Trust the Taper!

marathon running training SheffieldTrust the Taper!

Trust the taper!

Marathon tapering involves a decrease of exercise duration and exercise intensity before a major race. Depending upon the athlete tapering can start anywhere between one week to three weeks prior to the race.

The aim of tapering is to balance fitness while supporting recovery.

How to taper!

Three weeks before race:

  • Cut back on total weekly mileage by 10% – 20%. For example a 40-mile week cut back to between 32-36 miles.
  • Keep same training intensity as previous weeks for workouts
  • Cut back on your long run distance by 10% – 20%. For example a 20-mile long run cut back to between 16-18 miles.

Two weeks before race:

  • Cut back on total weekly mileage by 25% – 30%. For example a 40-mile week cut back to between 32-28 miles.
  • Perform your last medium intensity workout early on in the week. A tempo run or a workout marathon specific. Don’t be tempted to squeeze in a fast track session! Again reduce the distance & intensity of the workout.
  • Cut back on your long run distance even further. If your still feeling fatigued, don’t be scared to reduce the mileage and settle for a shorter run.

Week of race: (Taper Madness)

  • Cut back on total weekly mileage even further by reducing daily runs by 50%. Possibly take an extra rest day.
  • A short fartlek session just to remind you of what marathon pace feels like.
  • I’d recommend taking a 45-60 mins walk the day before the marathon to help calm your nerves and get in a little exercise. Practice visualisation of running the race and when and where you’ll take on board water, food etc and crossing the finishing line.

Tapering for a marathon is harder than the actual training. I mentioned taper madness earlier and you may well experience some of these: being over cautious about everything, phantom illness and injury, checking the weather every 5 mins, unusually emotional and weight gain.

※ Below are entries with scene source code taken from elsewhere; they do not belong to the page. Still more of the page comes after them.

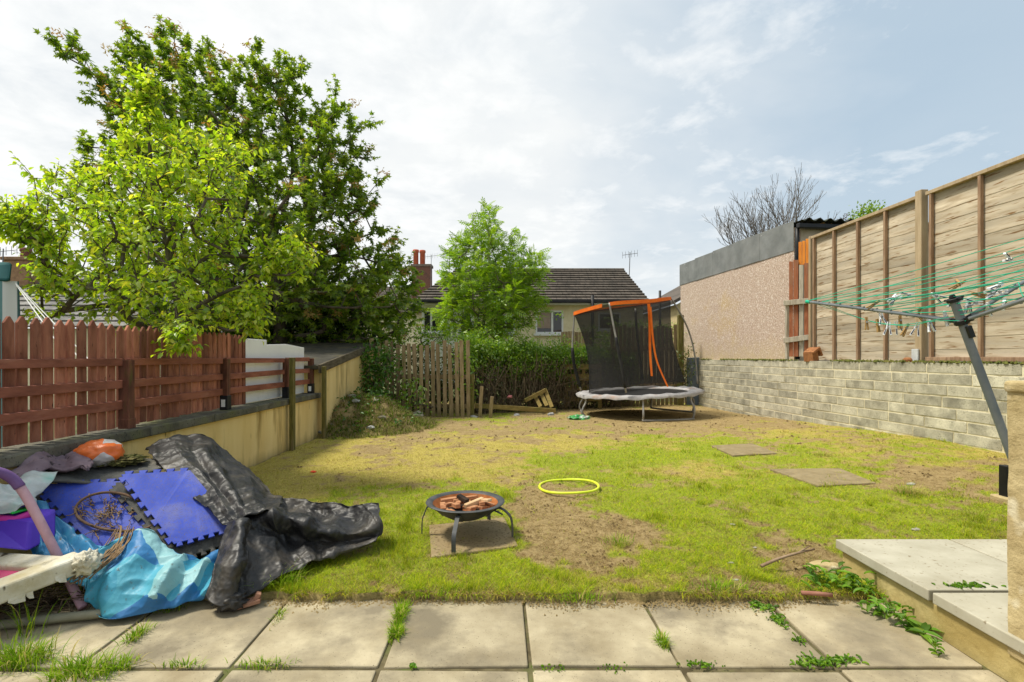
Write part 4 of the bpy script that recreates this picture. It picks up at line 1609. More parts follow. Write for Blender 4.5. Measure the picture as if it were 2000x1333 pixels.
M_FIREP = pm('pale kindling', (.50, .33, .17), (.62, .44, .26), 9, .85, .3, 40, stretch=(1, 5, 5))
wood = [(-.11, .02, .0, 55, .10, M_FIRE), (-.15, -.02, -.005, 100, .09, M_FIRE), (-.07, -.03, -.02, 20, .10, M_CHAR), (-.03, -.08, -.03, -25, .11, M_CHAR), (0.0, .06, .0, 5, .18, M_FIRE), (.06, .00, .015, 38, .15, M_FIREP),
        (.10, .05, .02, -50, .22, M_FIREP), (.08, -.05, -.02, 20, .10, M_CHAR), (.12, -.03, -.01, 60, .08, M_FIRE), (-.10, -.07, -.02, 130, .09, M_FIRE), (.03, -.03, -.005, -15, .12, M_FIRE), (-.05, .03, .005, 75, .08, M_FIRE),
        (.15, .03, .0, -40, .12, M_FIRE), (-.12, .06, .02, 15, .11, M_FIRE), (.02, .09, .025, -10, .12, M_FIRE), (-.06, -.05, .012, 110, .10, M_FIRE), (.05, -.08, .0, 65, .10, M_FIRE), (-.02, .04, .035, 140, .09, M_CHAR), (.11, .0, .012, 100, .09, M_FIRE), (-.02, -.01, -.01, 50, .10, M_CHAR)]
for i, (x, y, z, a, L, m) in enumerate(wood):
    a = math.radians(a)
    c = FC + Vector((x, y, z - .028))
    mb = MB()
    sw, sh_ = random.uniform(.014, .022), random.uniform(.009, .016)
    tl = random.uniform(-.25, .25)
    u = Vector((math.cos(a) * math.cos(tl), math.sin(a) * math.cos(tl), math.sin(tl)))
    s_ = Vector((-math.sin(a), math.cos(a), 0))
    w_ = u.cross(s_)
    mb.obox(c, u * L / 2, s_ * sw, w_ * sh_)
    o = mb.build('firewood', m, org=c, bevel=.003)
    lab = {M_FIRE: 'reddish brown offcut of kindling in the fire bowl', M_CHAR: 'charred black offcut of kindling in the fire bowl', M_FIREP: 'pale split timber lying over the kindling in the fire bowl'}[m]
    if m is M_FIREP:
        lab = 'short pale block lying on top of the kindling in the fire bowl' if L < .2 else 'longest pale stick slanting across the kindling in the fire bowl'
    tag(o, lab, 'firewood', 'kindling in the fire bowl')

# ================================================================ hula hoop
M_HOOP = pm('neon yellow plastic', (.62, .74, .03), (.70, .80, .06), 6, .4, 0)
hc = PG(1111, 951, .02)
mb = MB()
R = .262
pts = []
for k in range(65):
    a = 2 * math.pi * k / 64
    x, y = hc.x + R * math.cos(a) * 1.03, hc.y + .285 * math.sin(a)
    pts.append((x, y, hc.z + .006 + .012 * math.sin(a + 2.2) + .004 * math.sin(3 * a)))
mb.tube(pts, .0115, 10, cap=False)
tag(mb.build('hula_hoop', M_HOOP, org=(hc.x, hc.y, .05), smooth=True), 'neon yellow hula hoop lying on the lawn behind the fire bowl', 'hula hoop')
# bits on the lawn
M_WHITEB = pm('dirty white scrap', (.28, .26, .21), (.40, .38, .32), 20, .8, .2)
for px, py, r, lab in ((1432, 1025, .022, 'white stone chip on the grass between the hoop and the pale step'), (1427, 1100, .02, 'small white shell of rubbish on the grass near the patio'), (1475, 1070, .014, 'pale crumb of plaster on the lawn near the dry stick'),
                       (1780, 946, .04, 'pale flat stone chip in the grass by the largest lawn slab'), (1790, 1035, .03, 'white scrap in the grass behind the pale step'), (1438, 1133, .016, 'white crumb in the grass at the patio edge')):
    c = PG(px, py, .006)
    blob('stone_chip', c, (r * 1.0, r * .6, r * .35), M_WHITEB, lab, 'stone chip', .4, 4, px * .1, 2, .2)
c = PG(612, 922, .012)
blob('plastic_scrap', c, (.03, .022, .014), pm('red plastic', (.7, .05, .02), (.75, .08, .03), rough=.5), 'tiny red plastic scrap on the dry grass near the wall', 'plastic scrap', .3, 4, 5, 2, .2)
# ================================================================ heap of rubbish by the left wall
def crumple(mat, scale=8., strength=.5, dist=.02):
    """faceted creases of stiff sheet"""
    nt = mat.node_tree
    t = NT(nt)
    bs = [n for n in nt.nodes if n.type == 'BSDF_PRINCIPLED'][0]
    v = t.coord('Object')
    nz = t.n('ShaderNodeTexNoise')
    nz.inputs['Scale'].default_value = 5
    t.l(v, nz.inputs['Vector'])
    w = t.n('ShaderNodeVectorMath', operation='MULTIPLY_ADD')
    t.l(nz.outputs['Color'], w.inputs[0])
    w.inputs[1].default_value = (.12, .12, .12)
    t.l(v, w.inputs[2])
    h = None
    for k, a in ((1, 1.), (2.3, .42), (5.1, .16)):
        vo = t.n('ShaderNodeTexVoronoi')
        vo.inputs['Scale'].default_value = scale * k
        t.l(w.outputs[0], vo.inputs['Vector'])
        x = t.math('MULTIPLY', vo.outputs['Distance'], a)
        h = x if h is None else t.math('ADD', h, x)
    bn = t.n('ShaderNodeBump')
    bn.inputs['Strength'].default_value = strength
    bn.inputs['Distance'].default_value = dist
    t.l(h, bn.inputs['Height'])
    t.l(bn.outputs[0], bs.inputs['Normal'])
    return mat


def blackplastic(name, c1, c2, dust, rough=.45):
    return pm(name, c1, c2, 5, rough, .45, 34, c3=dust, s3=2.6, t3=(.52, .74), spec=.42, bdist=.008, rv=.25)


M_TARP = blackplastic('black polythene', (.011, .011, .012), (.023, .023, .024), (.085, .072, .055), .50)
crumple(M_TARP, 5.2, .7, .03)
m, nt, out = new_mat('blue and turquoise sheet')
t = NT(nt)
v = t.coord('Object')
vo = t.n('ShaderNodeTexVoronoi')
vo.inputs['Scale'].default_value = 4.4
wv = t.n('ShaderNodeVectorMath', operation='MULTIPLY_ADD')
wv.inputs[1].default_value = (.32, .32, .32)
nz = t.n('ShaderNodeTexNoise')
nz.inputs['Scale'].default_value = 1.6
t.l(v, nz.inputs['Vector'])
t.l(nz.outputs['Color'], wv.inputs[0])
t.l(v, wv.inputs[2])
t.l(wv.outputs[0], vo.inputs['Vector'])
sc_ = t.n('ShaderNodeSeparateColor')
t.l(vo.outputs['Color'], sc_.inputs[0])
col = t.ramp(sc_.outputs[0], [(0, (.02, .13, .33)), (.24, (.025, .18, .40)), (.26, (.04, .27, .40)), (.60, (.055, .31, .43)), (.70, (.10, .35, .44)), (.74, (.20, .42, .45)), (1, (.27, .48, .50))])
f = t.ramp(t.noise(v, 34, 4, .7), [(.60, 0.), (.70, .75)])
col = t.mix(f, col, (.08, .07, .05))
b = t.n('ShaderNodeBsdfPrincipled')
t.l(col, b.inputs['Base Color'])
b.inputs['Roughness'].default_value = .55
b.inputs['Specular IOR Level'].default_value = .5
bn = t.n('ShaderNodeBump')
bn.inputs['Strength'].default_value = .35
bn.inputs['Distance'].default_value = .006
t.l(t.noise(v, 24, 4, .6), bn.inputs['Height'])
t.l(bn.outputs[0], b.inputs['Normal'])
t.l(b.outputs[0], out.inputs[0])
M_CYAN = m
crumple(M_CYAN, 6, .5, .025)
M_BLUES = pm('mid blue sheet', (.02, .14, .30), (.045, .23, .42), 4, .5, .4, 22, c3=(.05, .30, .42), s3=3, speck=(.10, .09, .07), spscale=40, spt=(.64, .7), spec=.4, bdist=.006)
M_FOAMB = pm('royal blue foam', (.028, .06, .38), (.05, .095, .55), 5, .65, .2, 150, speck=(.09, .08, .16), spscale=150, spt=(.56, .70), c3=(.15, .155, .29), s3=4.5, t3=(.46, .72), bdist=.002)
M_FOAMG = pm('dark grey foam', (.055, .055, .052), (.11, .11, .10), 12, .85, .7, 70, c3=(.18, .165, .13), s3=4, t3=(.5, .75), bdist=.006)
M_DARKH = pm('dark damp rubbish', (.012, .011, .010), (.05, .042, .032), 12, .95, .6, 30, c3=(.08, .07, .05), s3=6)

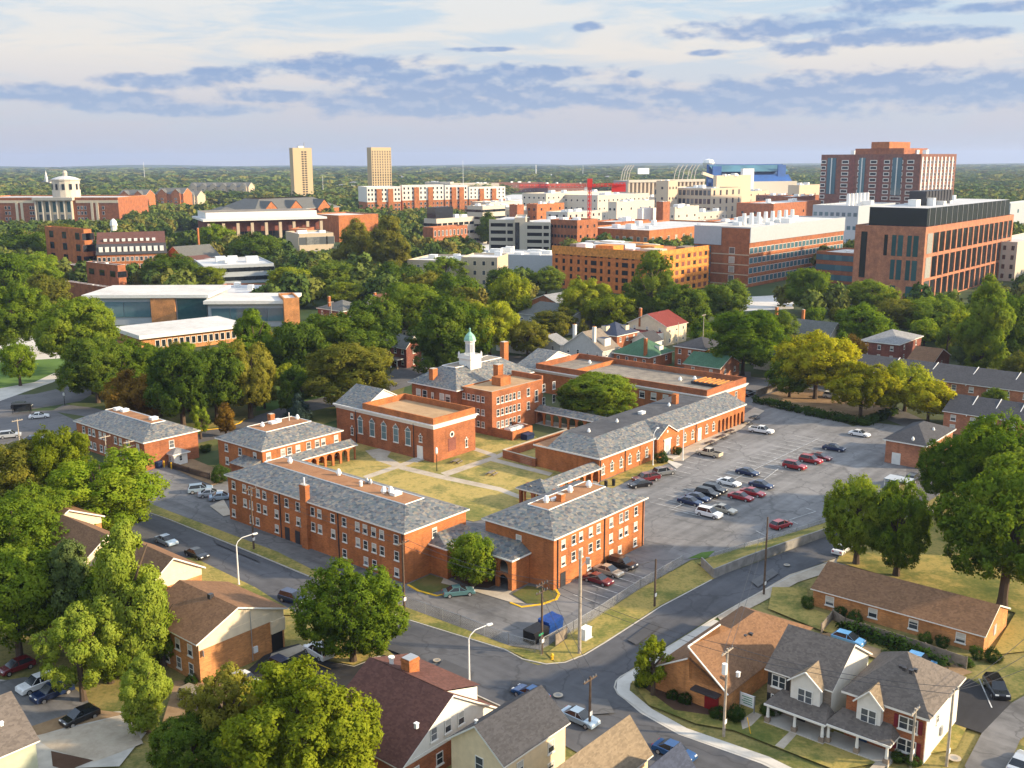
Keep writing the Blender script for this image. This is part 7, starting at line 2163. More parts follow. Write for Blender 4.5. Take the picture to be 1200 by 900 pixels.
# ------------------------------------------------------------------ trees one can point to
# (u, base v, top v, width px, leaf, shape, label)
T_ = [
 (124, 630, 527, 130, 'leaf_bright', 'round', 'broad bright green tree overhanging the street, above the apartment roofs'),
 (75, 598, 497, 78, 'leaf_yellowgreen', 'round', 'yellow green tree just behind the broad bright tree on the left'),
 (18, 606, 518, 92, 'leaf_olive', 'round', 'olive tree at the left edge beneath the small car park'),
 (24, 694, 580, 112, 'leaf_green', 'round', 'dark leafy tree at the left edge above the grey green tree'),
 (24, 776, 645, 124, 'leaf_green', 'wide', 'big green tree over the dirt car park at the left edge'),
 (92, 772, 628, 92, 'leaf_sage', 'tall', 'grey green slender tree between the left edge and the tall poplar'),
 (158, 792, 602, 116, 'leaf_light', 'tall', 'tall yellow green poplar shape in front of the apartment roofs'),
 (48, 668, 566, 84, 'leaf_green', 'round', 'green tree filling the gap between the left edge and the apartment roofs'),
 (132, 770, 660, 74, 'leaf_green', 'round', 'green tree just left of the tall yellow green poplar shape'),
 (62, 745, 640, 92, 'leaf_light', 'round', 'bright tree between the grey green slender tree and the left edge'),
 (130, 800, 705, 76, 'leaf_light', 'tall', 'yellow green tree below the tall poplar shape'),
 (192, 780, 690, 56, 'leaf_green', 'tall', 'green tree tight against the wall of the nearest apartment block'),
 (98, 822, 708, 92, 'leaf_light', 'open', 'pale leafed loose tree above the white and navy parked cars'),
 (172, 858, 764, 70, 'leaf_light', 'tall', 'young yellow green tree at the top of the concrete parking pad'),
 (355, 945, 782, 158, 'leaf_yellowgreen', 'wide', 'large yellow tinged tree at the bottom, left of the red brown roof'),
 (268, 900, 780, 96, 'leaf_olive', 'open', 'loose olive tree at the bottom, half hiding the tan minivan'),
 (228, 920, 842, 96, 'leaf_dark', 'wide', 'dark green thicket tree at the bottom left beside the parking pad'),
 (305, 880, 800, 60, 'leaf_green', 'round', 'green tree between the olive thicket and the large yellow tinged tree'),
 (414, 776, 659, 112, 'leaf_green', 'round', 'full bright green street tree beside the white sport utility car'),
 (555, 688, 624, 54, 'leaf_green', 'round', 'round green tree inside the arched link of the two dormitories'),
 (765, 816, 746, 50, 'leaf_yellowgreen', 'open', 'thin young tree on the corner lawn of the meeting hall'),
 (1003, 662, 553, 74, 'leaf_green', 'round', 'clipped round green tree at the bend of the side street, left of its pair'),
 (1050, 676, 561, 70, 'leaf_green', 'round', 'clipped round green tree at the bend of the side street, right of its pair'),
 (1174, 712, 540, 148, 'leaf_green', 'wide', 'huge green tree filling the right edge above the long brown roof'),
 (1110, 596, 508, 66, 'leaf_bright', 'round', 'bright green tree right beside the brick outbuilding'),
 (1166, 612, 484, 104, 'leaf_bright', 'round', 'bright yellow green tree at the right edge behind the huge tree'),
 (1205, 640, 520, 100, 'leaf_green', 'round', 'green tree cut by the right edge beyond the huge tree'),
 (955, 468, 388, 90, 'leaf_yellow', 'wide', 'golden yellow tree behind the hedge, broadest of the yellow trees'),
 (925, 466, 414, 52, 'leaf_green', 'round', 'plain green tree in front of the golden yellow tree'),
 (1008, 490, 424, 74, 'leaf_yellow', 'wide', 'golden tree standing right at the bend of the clipped hedge'),
 (1060, 482, 422, 56, 'leaf_yellowgreen', 'round', 'yellow green tree between the two golden trees by the terrace'),
 (1087, 496, 446, 58, 'leaf_yellow', 'wide', 'small golden tree in front of the nearer terrace'),
 (870, 440, 362, 88, 'leaf_bright', 'round', 'large lime green tree behind the green roofed garage'),
 (905, 412, 362, 50, 'leaf_dark', 'round', 'dark tree in front of the long cream house'),
 (1004, 410, 355, 60, 'leaf_bright', 'round', 'lime green tree between the long cream house and the dark brick house'),
 (1050, 395, 350, 56, 'leaf_olive', 'round', 'olive tree behind the dark red brick house'),
 (1092, 398, 348, 62, 'leaf_green', 'round', 'green tree behind the low cottage with white gable'),
 (1150, 440, 322, 78, 'leaf_green', 'tall', 'tallest green tree at the right, before the cream office'),
 (1180, 430, 345, 62, 'leaf_green', 'round', 'green tree at the right edge beside the tallest tree'),
 (1140, 436, 396, 42, 'leaf_sage', 'round', 'pale grey green tree behind the farther terrace'),
 (1195, 460, 412, 46, 'leaf_olive', 'round', 'olive tree above the end of the nearer terrace at the edge'),
 (945, 368, 313, 50, 'leaf_green', 'round', 'green tree in front of the laboratory and the brick office'),
 (1020, 368, 326, 52, 'leaf_green', 'round', 'green tree at the foot of the large brick office'),
 (800, 392, 332, 60, 'leaf_dark', 'round', 'dark tree right of the tall ragged pine'),
 (762, 384, 290, 70, 'leaf_dark', 'open', 'tall ragged pine before the timber framed building'),
 (848, 380, 327, 54, 'leaf_dark', 'round', 'dark green tree below the corner of the laboratory'),
 (688, 386, 324, 64, 'leaf_yellowgreen', 'round', 'yellow green tree before the left part of the timber framed building'),
 (716, 392, 345, 56, 'leaf_yellowgreen', 'round', 'yellow green tree between the taupe apartments and the pine'),
 (650, 392, 360, 50, 'leaf_olive', 'round', 'olive bushy tree in front of the taupe roofed apartments'),
 (600, 382, 318, 50, 'leaf_yellowgreen', 'round', 'lime tree left of the timber framed building'),
 (574, 420, 352, 66, 'leaf_yellowgreen', 'wide', 'yellow green tree right behind the white cupola'),
 (518, 440, 342, 88, 'leaf_dark', 'tall', 'tall dark tree mass just left of the white cupola'),
 (548, 424, 352, 62, 'leaf_green', 'round', 'green tree directly behind the white cupola'),
 (618, 420, 376, 48, 'leaf_olive', 'round', 'olive tree left of the small grey gabled house'),
 (640, 408, 392, 26, 'leaf_rust', 'bush', 'small orange leafed tree beside the small grey gabled house'),
 (420, 326, 256, 64, 'leaf_olive', 'tall', 'tall olive tree pair by the beige concrete building, left tree'),
 (458, 330, 250, 66, 'leaf_olive', 'tall', 'tall olive tree pair by the beige concrete building, right tree'),
 (522, 338, 298, 52, 'leaf_green', 'open', 'loose green tree between the two low beige halls'),
 (572, 286, 248, 34, 'leaf_dark', 'tall', 'dark conifer left of the concrete parking garage'),
 (339, 356, 312, 50, 'leaf_yellowgreen', 'round', 'lime yellow tree behind the end of the arts centre'),
 (302, 452, 358, 74, 'leaf_bright', 'tall', 'tall bright green tree at the end of the arts centre roof'),
 (255, 494, 399, 80, 'leaf_dark', 'round', 'dark tree in the grove before the arts centre, middle'),
 (215, 502, 403, 76, 'leaf_dark', 'round', 'dark tree in the grove before the arts centre, left of the middle one'),
 (294, 490, 396, 66, 'leaf_olive', 'round', 'olive tree at the right end of the grove before the arts centre'),
 (148, 466, 396, 84, 'leaf_green', 'round', 'dark green tree left of the grove, above the rusty tree'),
 (115, 472, 394, 78, 'leaf_dark', 'round', 'dark green tree beside the curving road on the left'),
 (162, 500, 434, 62, 'leaf_rust', 'round', 'rusty orange tree behind the brick hall on the left'),
 (96, 438, 348, 88, 'leaf_green', 'wide', 'broad green tree left of the arts centre'),
 (24, 452, 402, 38, 'leaf_bright', 'round', 'small round tree alone on the bright lawn'),
 (18, 416, 328, 78, 'leaf_green', 'round', 'large green tree at the left edge above the bright lawn'),
 (58, 380, 320, 60, 'leaf_olive', 'round', 'olive tree left of the white roofed annexes'),
 (412, 482, 401, 104, 'leaf_olive', 'round', 'big round tree left of the chapel, its top touched by sun'),
 (402, 442, 362, 112, 'leaf_dark', 'wide', 'wide dark tree behind the big round tree'),
 (440, 410, 346, 62, 'leaf_dark', 'round', 'dark tree left of the cream steep gabled house'),
 (352, 452, 376, 60, 'leaf_dark', 'round', 'dark tree between the bright tall tree and the big round tree'),
 (350, 494, 462, 32, 'leaf_blue', 'cone', 'small blue spruce behind the two storey west dormitory'),
 (202, 344, 296, 68, 'leaf_dark', 'round', 'dark round tree beside the parked cars of the small side street'),
 (246, 342, 312, 40, 'leaf_yellowgreen', 'round', 'small yellow green tree right of the dark round tree'),
 (300, 318, 272, 56, 'leaf_dark', 'round', 'dark tree in front of the cream columned college building'),
 (252, 302, 262, 42, 'leaf_bright', 'round', 'bright green tree left of the cream columned college building'),
 (706, 494, 438, 84, 'leaf_green', 'round', 'leafy green tree filling the inner yard, right crown'),
 (682, 490, 446, 54, 'leaf_green', 'round', 'leafy green tree filling the inner yard, left crown'),
 (636, 440, 428, 26, 'leaf_yellowgreen', 'bush', 'small lime green treetop beside the white gable of the flat wing'),
 (482, 398, 330, 70, 'leaf_green', 'round', 'green tree right of the cream steep gabled house'),
 (470, 352, 306, 62, 'leaf_dark', 'round', 'dark tree in front of the olive tree pair'),
 (390, 348, 304, 60, 'leaf_dark', 'round', 'dark tree below the beige concrete building'),
 (405, 360, 330, 46, 'leaf_yellowgreen', 'round', 'lime tree behind the slate roofed brick house'),
 (536, 370, 318, 58, 'leaf_green', 'round', 'green tree before the low beige flats'),
 (500, 364, 318, 58, 'leaf_olive', 'round', 'olive tree before the low beige hall'),
 (760, 352, 330, 34, 'leaf_green', 'round', 'small green tree at the foot of the timber framed building'),
 (640, 346, 312, 40, 'leaf_dark', 'round', 'dark tree at the left corner of the timber framed building'),
 (588, 350, 312, 38, 'leaf_dark', 'round', 'dark tree right of the pedimented beige flats'),
 (75, 308, 262, 46, 'leaf_olive', 'round', 'olive tree left of the brick tower block'),
 (30, 318, 268, 60, 'leaf_dark', 'round', 'dark tree before the left wing of the library'),
 (40, 346, 294, 66, 'leaf_bright', 'round', 'bright green tree at the left, below the library'),
 (8, 372, 296, 62, 'leaf_green', 'round', 'green tree at the left edge, below the library'),
]
for (u, vb, vt, wpx, leaf, shape, lab) in T_:
    tree(u, vb, vt, wpx, leaf, shape, lab, cut=0.08 if shape == 'tall' else 0.12 if wpx > 60 else 0.14)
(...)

A few things to bear in mind! Don’t try to squeeze in a long run or hard session as you’ll more than likely pick up an unwanted injury. As the amount of training decreases you’ll find yourself with more available free time on your hands. Use it wisely! Enjoy social activities such as: catching up with your family and friends, watch a movie or rest. Research the marathon course. Make a plan with any family and friends on where they are going to be standing to cheer you on so you can look forward to seeing them on race day. Write your race day checklist. Don’t try anything new.